Return the listing below exactly, with the pictures dropped.

--- SUPPLIED MATERIAL ---

========

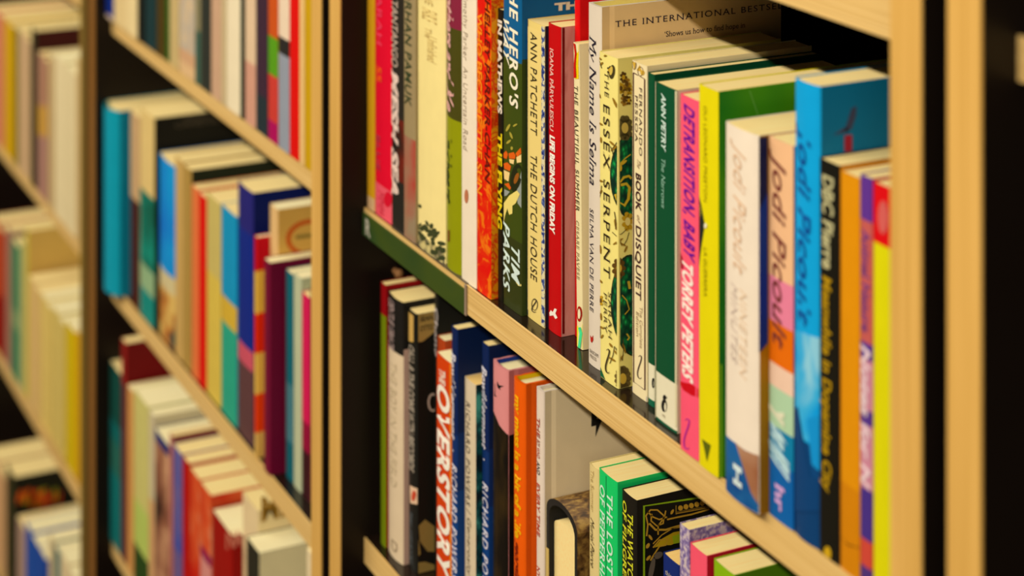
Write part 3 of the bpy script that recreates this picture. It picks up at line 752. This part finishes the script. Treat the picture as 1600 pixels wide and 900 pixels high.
b = book(L, 'pink and black hardback with birds', 766.5, 790, (224, 136, 124), yt=562, sb=.030, kind='hb', bulge=.0022, corner=.0006, lining=(26, 50, 120), pages=PAGES_WHITE, W=.14, desc='pink hardback with a black mountain and two birds', cover=(200, 116, 104), cbands=[(682, NIGHT)])
shape(b, [[(768.2, 642), (775, 652), (780, 664), (786, 674), (789.9, 681), (789.9, 960), (768.2, 960)]], NIGHT, 'mountain_picture')
shape(b, [[(777, 596), (780, 602), (786, 604), (781, 606), (782, 610), (778, 606), (777, 602)], [(772, 612), (774, 618), (777, 620), (773, 620), (771, 618)]] + rib([(772.5, 600), (773.5, 614)], .8), (30, 24, 24), 'bird_picture')
b = book(L, 'bright orange hardback', 799, 817, (242, 92, 2), yt=588, sb=.031, kind='hb', bulge=.0022, corner=.0006, lining=(226, 176, 8), pages=PAGES_WHITE, W=.14, desc='bright orange hardback with yellow lining and yellow lowercase title')
text(b, 'my mess is a bit of a life', 804.5, 813, 620, 842, (246, 176, 8), bold=.03, caps=.7); text(b, 'georgia', 804.8, 811.5, 848, 906, (120, 20, 8), 'author_name', bold=.02, shear=.4)
WHC = (248, 214, 158)
b = book(L, 'white hardback with black bolt', 836, 848, (232, 204, 172), yt=604, sb=.031, kind='hb', bulge=.0012, corner=.0006, W=.16, cover=WHC, desc='white hardback with a black lightning bolt on its cover', pages=PAGES_WHITE)
for (s, y0, y1, c) in (('THE', 653, 684, (170, 50, 30)), ('BOY', 688, 698, (150, 60, 40)), ('WHO', 700, 716, (170, 50, 30)), ('AND', 722, 742, (60, 40, 40)), ('EVERY TIME', 756, 838, (190, 70, 44)), ('NY', 886, 902, (190, 60, 40))):
    text(b, s, 839, 843.6, y0, y1, c, 'title', bold=.02)
shape(b, [[(924, 646), (933, 640), (932.5, 655), (941.5, 654), (930, 683), (931, 665), (923.5, 667)]], (30, 26, 22), 'lightning_bolt', 'cover', label='black lightning bolt')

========

--- ANSWER BELOW ---
Write part 3 of the bpy script that recreates this picture. It picks up at line 752. This part finishes the script. Treat the picture as 1600 pixels wide and 900 pixels high.
b = book(L, 'pink and black hardback with birds', 766.5, 790, (224, 136, 124), yt=562, sb=.030, kind='hb', bulge=.0022, corner=.0006, lining=(26, 50, 120), pages=PAGES_WHITE, W=.14, desc='pink hardback with a black mountain and two birds', cover=(200, 116, 104), cbands=[(682, NIGHT)])
shape(b, [[(768.2, 642), (775, 652), (780, 664), (786, 674), (789.9, 681), (789.9, 960), (768.2, 960)]], NIGHT, 'mountain_picture')
shape(b, [[(777, 596), (780, 602), (786, 604), (781, 606), (782, 610), (778, 606), (777, 602)], [(772, 612), (774, 618), (777, 620), (773, 620), (771, 618)]] + rib([(772.5, 600), (773.5, 614)], .8), (30, 24, 24), 'bird_picture')
b = book(L, 'bright orange hardback', 799, 817, (242, 92, 2), yt=588, sb=.031, kind='hb', bulge=.0022, corner=.0006, lining=(226, 176, 8), pages=PAGES_WHITE, W=.14, desc='bright orange hardback with yellow lining and yellow lowercase title')
text(b, 'my mess is a bit of a life', 804.5, 813, 620, 842, (246, 176, 8), bold=.03, caps=.7); text(b, 'georgia', 804.8, 811.5, 848, 906, (120, 20, 8), 'author_name', bold=.02, shear=.4)
WHC = (248, 214, 158)
b = book(L, 'white hardback with black bolt', 836, 848, (232, 204, 172), yt=604, sb=.031, kind='hb', bulge=.0012, corner=.0006, W=.16, cover=WHC, desc='white hardback with a black lightning bolt on its cover', pages=PAGES_WHITE)
for (s, y0, y1, c) in (('THE', 653, 684, (170, 50, 30)), ('BOY', 688, 698, (150, 60, 40)), ('WHO', 700, 716, (170, 50, 30)), ('AND', 722, 742, (60, 40, 40)), ('EVERY TIME', 756, 838, (190, 70, 44)), ('NY', 886, 902, (190, 60, 40))):
    text(b, s, 839, 843.6, y0, y1, c, 'title', bold=.02)
shape(b, [[(924, 646), (933, 640), (932.5, 655), (941.5, 654), (930, 683), (931, 665), (923.5, 667)]], (30, 26, 22), 'lightning_bolt', 'cover', label='black lightning bolt')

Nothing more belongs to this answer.